Ainsi, le comité de politique monétaire s'est rencontré une semaine avant l'annonce de la forte augmentation du salaire minimum, comme pour éviter de la prendre en compte dans sa décision sur le taux directeur. Puis, une semaine après l'annonce de la compensation salariale, la Banque de Maurice a commencé à acheter des dollars sur le marché de change, sans expliquer pourquoi elle a arrêté la vente de dollars qui visait à soutenir la roupie. Et l'on ose prétendre ensuite que «l'inflation est hors de notre contrôle », en d'autres mots, que Maurice n'a pas de politique monétaire ! À quoi sert ce comité monétaire si l'inflation n'est que le résultat de facteurs exogènes ?

Une banque centrale crédible n'a pas à craindre d'une hausse durable des salaires et d'un taux d'inflation supérieur à son objectif d'inflation. Mais puisque la Banque de Maurice a perdu sa crédibilité, on assistera à un enchaînement incontrôlable de hausses des prix et des salaires. La roupie n'étant pas une monnaie de réserve, le trio Seegolam-Yerukunondu-Gopal croit pouvoir mater le roi dollar sans suivre la politique restrictive de Jerome Powell.

Étrange pays où l'on continue à se plaindre du resserrement peu sensible du taux d'intérêt alors même que la Banque de Maurice est une des rares banques centrales du monde à n'avoir pas relevé son taux directeur pendant l'année 2023. Par contre, la Banque centrale de Turquie a haussé le sien sept fois au cours des sept derniers mois, de 8,5 % à 42,5 %.
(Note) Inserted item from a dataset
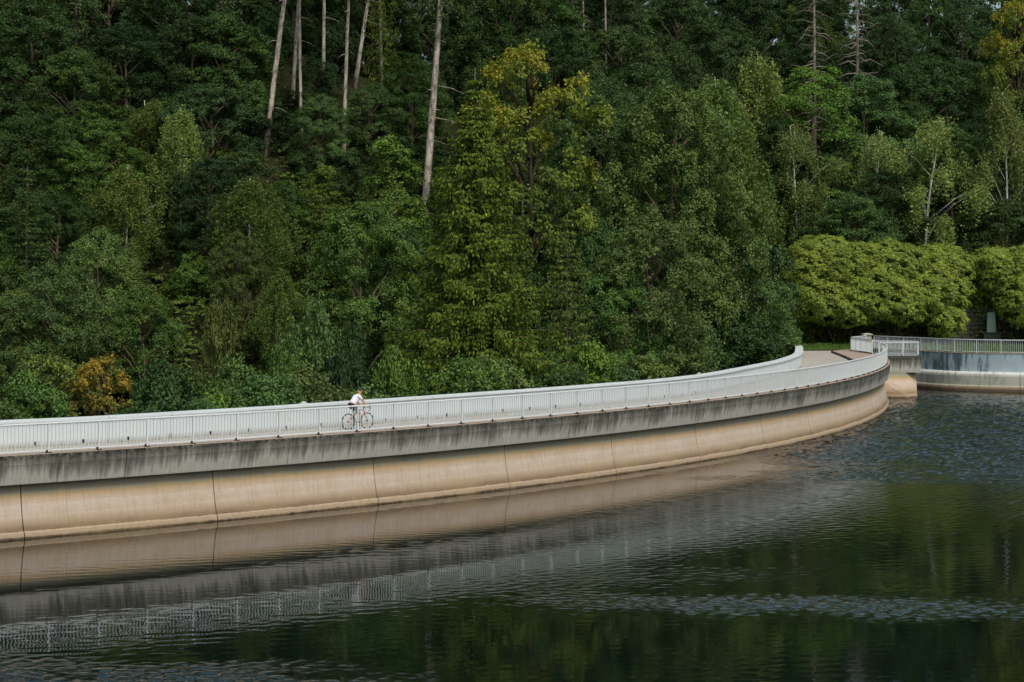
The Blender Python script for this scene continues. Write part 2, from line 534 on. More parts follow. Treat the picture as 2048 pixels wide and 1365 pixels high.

L'inflation est le talon d'Achille de tout régime politique. S'il était si facile de remporter des élections en augmentant les salaires et la pension de vieillesse, tous les gouvernements du monde auraient joué au Père Noël avant chaque scrutin. Mais la science politique ne possède pas la régularité qu'on retrouve dans les sciences naturelles. Les motifs qui poussent un électeur à voter sont changeants et ne suivent aucun schéma prédéfini.